S’étant laissée convaincre par un conseiller juridique, la dirigeante a assigné sa banque devant le tribunal de commerce pour contester le taux des prêts souscrits et aussi lancé une autre procédure contre le pisciniste. Mais Adèle Anglio perd ses procès. Le conseiller juridique lui réclame le paiement de ses honoraires, y compris pour les procès perdus, qu’elle ne peut pas payer. Elle tente de contester seule, sans avocat, le montant réclamé mais se retrouve quand même condamnée à payer à son conseil une somme qui s’avère trop importante pour sa trésorerie.

« Si vous n’avez pas le cœur bien accroché, cela peut faire mal »

Après l’été 2017, Adèle Anglio se résigne à transformer sa procédure de sauvegarde en redressement judiciaire, avec de nouveaux délais pour faire le point. Pendant ce temps-là, les rumeurs sur l’avenir du camping gonflent et les commentaires des clients, pas toujours très sympathiques, finissent par plomber le moral de la dirigeante. « C’était indiqué sur le KBis, c’est difficile auprès des fournisseurs », soupire celle qui habite à l’année dans un des chalets du camping. « Si vous n’avez pas le cœur bien accroché, cela peut faire mal ».

Une liquidation judiciaire annulée

Après l’ouverture du redressement judiciaire, le camping est en « période d’observation ». Adèle Anglio s’accroche. « Cela fait dix ans que je travaille, cela ne me fait pas peur, je ne peux pas baisser les bras », confie cette fille de commerçant. À l’approche de l’été 2018, la dirigeante a bon espoir de sortir du redressement judiciaire à l’automne, avec un plan de continuation. Elle mise alors sur la saison estivale pour prouver que son camping est solide. En juillet 2018, coup de théâtre : la liquidation judiciaire est décidée par le tribunal de commerce.

Adèle Anglio ne comprend pas la décision. Celle qui s’était promis de ne plus écouter de conseiller juridique décide de faire confiance à un avocat nantais, Maître Bernard Rineau.

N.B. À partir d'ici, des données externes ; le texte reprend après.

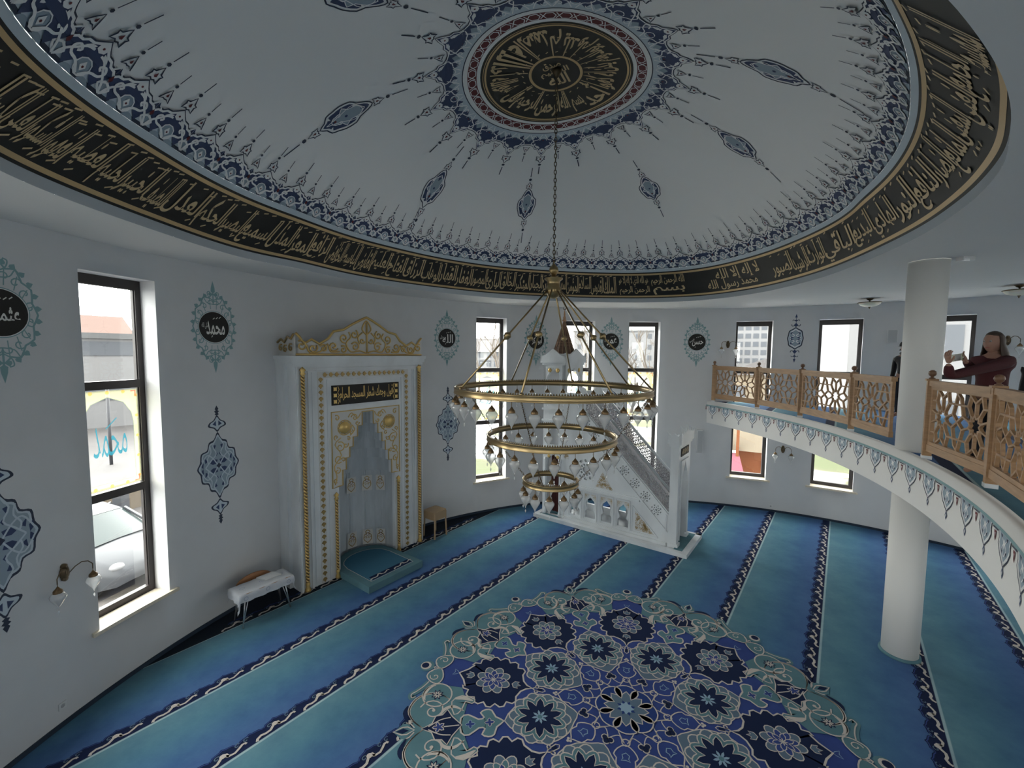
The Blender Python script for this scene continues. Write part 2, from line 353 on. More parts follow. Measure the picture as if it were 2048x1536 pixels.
WINLAB = {}
for i, a in enumerate(WIN):
    ar = radians(a); name = 'window_%d' % (i + 1)
    c = cyl(ar, RW + 0.30, 0); rad = Vector((cos(ar), sin(ar), 0)); tan = Vector((sin(ar), -cos(ar), 0))
    hw = (RW + 0.30) * sin(WHW) - 0.002
    def T(v, c=c, rad=rad, tan=tan): return c + tan * v.x + rad * v.y + Vector((0, 0, v.z))
    win = empty(name, c, kind='structure', label='tall narrow window with dark frame and three panes')
    def loc(b, nm, win=win, c=c, **k):
        o = b.build(nm, **k); o.parent = win; o.matrix_parent_inverse = Matrix.Translation(-c); return o
    f = MB(); t = 0.075
    f.box(FRAME, -hw, -hw + t, -0.04, 0.04, WZ0, WZ1, T); f.box(FRAME, hw - t, hw, -0.04, 0.04, WZ0, WZ1, T)
    f.box(FRAME, -hw + t, hw - t, -0.04, 0.04, WZ0, WZ0 + 0.1, T); f.box(FRAME, -hw + t, hw - t, -0.04, 0.04, WZ1 - 0.13, WZ1, T)
    for z in (WM1, WM2): f.box(FRAME, -hw + t, hw - t, -0.045, 0.045, z - 0.055, z + 0.055, T)
    # slim glazing beads round each pane
    for z0, z1 in ((WZ0 + 0.1, WM1 - 0.055), (WM1 + 0.055, WM2 - 0.055), (WM2 + 0.055, WZ1 - 0.13)):
        for x in (-hw + t, hw - t - 0.012): f.box(FRAME, x, x + 0.012, -0.02, 0.02, z0, z1, T)
    loc(f, 'window_frame')
    for z0, z1 in ((WZ0 + 0.1, WM1 - 0.055), (WM1 + 0.055, WM2 - 0.055), (WM2 + 0.055, WZ1 - 0.13)):
        g = MB(); g.box(GLASS, -hw + t, hw - t, -0.001, 0.001, z0, z1, T); loc(g, 'window_pane')
    s = MB(); ah = WHW + 0.012
    P = [cyl(ar + ah * (1 - 2 * k / 6), RW - 0.05, 0) for k in range(7)] + [cyl(ar - WHW * 0.995, RW + 0.26, 0), cyl(ar + WHW * 0.995, RW + 0.26, 0)]
    nP = len(P); P = [(p.x, p.y) for p in P]
    s.prism(SILL, P, lambda u, v, d: Vector((u, v, d)), WZ0 - 0.035, WZ0 + 0.012)
    loc(s, 'window_sill')
    # translucent painted film on the middle pane
    if name in ('window_1', 'window_23', 'window_21', 'window_22', 'window_2'):
        d = MB(); z0, z1 = WM1 + 0.055, WM2 - 0.055; W_ = hw - t
        def D(u, v, h, c=c, tan=tan, rad=rad): return c + tan * u - rad * (0.004 + h) + Vector((0, 0, v))
        zc_ = (z0 + z1) / 2; hh = (z1 - z0) / 2
        arch = [(-W_ * 0.8, zc_ - hh * 0.86)] + [(-W_ * 0.8, zc_ + hh * 0.3), (-W_ * 0.74, zc_ + hh * 0.5), (-W_ * 0.5, zc_ + hh * 0.72), (0, zc_ + hh * 0.84), (W_ * 0.5, zc_ + hh * 0.72), (W_ * 0.74, zc_ + hh * 0.5), (W_ * 0.8, zc_ + hh * 0.3), (W_ * 0.8, zc_ - hh * 0.86)]
        # yellow surround between pane edge and arch
        for q in range(len(arch) - 1):
            x0, y0 = arch[q]; x1, y1 = arch[q + 1]
            def out(x, y): return (W_ if x > 0.01 else -W_ if x < -0.01 else 0, z1 - 0.02 if y > zc_ + hh * 0.45 else (z0 + 0.02 if y < zc_ - hh * 0.8 else y))
            if abs(x0 - x1) < 1e-6 or True:
                a0 = out(x0, y0); a1 = out(x1, y1)
                d.add([D(x0, y0, 0), D(x1, y1, 0), D(*a1, 0), D(*a0, 0)], [(0, 1, 2, 3)], FILMY)
        d.add([D(-W_, z0 + 0.02, 0), D(W_, z0 + 0.02, 0), D(W_ * 0.8, zc_ - hh * 0.86, 0), D(-W_ * 0.8, zc_ - hh * 0.86, 0)], [(0, 1, 2, 3)], FILMY)
        d.stroke(FILML, [(-W_ + 0.02, z0 + 0.03), (W_ - 0.02, z0 + 0.03), (W_ - 0.02, z1 - 0.03), (-W_ + 0.02, z1 - 0.03)], 0.006, D, 0.001, True)
        d.stroke(FILML, arch, 0.008, D, 0.001, True)
        for sx in (-1, 1):
            for q in range(5): d.disc(FILMO, (sx * W_ * 0.91, zc_ + (q - 2) * hh * 0.42), 0.022, D, 0.002, 6)
            for sy in (-1, 1): d.stroke(FILMR, [(sx * (W_ - 0.1), zc_ + sy * (hh - 0.045)), (sx * (W_ - 0.04), zc_ + sy * (hh - 0.045)), (sx * (W_ - 0.04), zc_ + sy * (hh - 0.12))], 0.018, D, 0.002)
        for q in (-1, 0, 1):
            for sy in (-1, 1): d.disc(FILMO, (q * W_ * 0.5, zc_ + sy * hh * 0.93), 0.026, D, 0.002, 6)
        letter(d, FILMB, 'محمد' if name == 'window_1' else 'الله', -W_ * 0.5, zc_ - hh * 0.34, W_ * 1.05, hh * 0.62, D, 0.003, tall=1.6, bold=-0.008)
        d.stroke(FILMB, [(-W_ * 0.1, zc_ + hh * 0.22), (W_ * 0.25, zc_ + hh * 0.42)], 0.012, D, 0.003)
        loc(d, 'painted_film')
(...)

Touché par la situation de la dirigeante et pensant qu’une autre issue est encore possible, il s'engage à la défendre, sans certitude de pouvoir encaisser des honoraires normaux : en cas d’échec, la liquidation sera maintenue. Il s'attelle à plaider pour obtenir le blocage de la décision de liquidation, puis son annulation pure et simple. En parallèle, Maître Bernard Rineau parvient aussi à obtenir un bon accord avec la banque, principal créancier : Adèle Anglio obtient un aménagement amiable de douze ans pour rembourser alors que le cadre légal fixe le plafond à 10 ans.

En mai 2019, après plus de 10 ans d’allers-retours devant la justice et presque un an après la liquidation judiciaire de l’été 2018, le tribunal de commerce accepte de donner une nouvelle chance au camping du bord de mer : le plan de continuation proposé est accepté. Un scénario exceptionnel. Adèle Anglio envisage la saison 2019 comme une renaissance mais sait qu’il lui reste encore un cap difficile à passer : effacer des mémoires de ses interlocuteurs qu’une liquidation judiciaire a été prononcée.